Waly Salomão, “Hélio Oiticica: Qual é o parangolé? E outros escritos”
What happened, what happened… when in front of our eyes and under our feet the board becomes disfigured and in the new game, in the new world, all that exists is the determination to be the pawns who head to their death. We are overcome by impossibility and all that is left is for us to be at the mercy of everything.
Regrouping seems to be the only mitigation beyond all razed structures.
Let us laugh and cry. Laughing might be the most vital of all acts, the most irrepressible and therefore the most revolutionary.
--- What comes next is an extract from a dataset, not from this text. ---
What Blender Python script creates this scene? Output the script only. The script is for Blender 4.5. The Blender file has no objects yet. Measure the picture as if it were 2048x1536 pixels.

He who laughs at power strikes it with a mortal wound.
Is there anything more subversive than taking whatever exists as relative.
A declaration of war against what is established, purely on the grounds that is what it is.
Eroding the forms of what is a given opens the abyss of uncertainty and possibility.
Play whatever you play with passion, take a risk, squander time on it, squander and play, that is all we can do.
Declare war against the red player, declare war against the right-wing player or conquer Africa and Oceania, to keep the game playing itself…
Perhaps only contingency can provoke self-awareness and new thoughts.
Symbols of power that melt into pure allegory, stereotype, cliché, that become more of a thing than the “thing” itself, alluding to its banal form as a thing of the world, and as such, absurd, pathetic, desecratable, exchangeable and expendable.
Everything can change, we are all exchangeable, works of art can run away and laugh at you.
Any pawn can achieve its very own check mate.
Jorge Pomar presents his overwhelmed practice in the simultaneous series that he has been developing since 2015: cross-dressed flags, thoroughly vitalistic drawings and absurdly utilitarian ceramics.
Each expansion he makes is a wide open opportunity to tweak dormant codes using melee and mischievousness, to crack configurations, to poetically sully and reassemble the hecatomb of the world.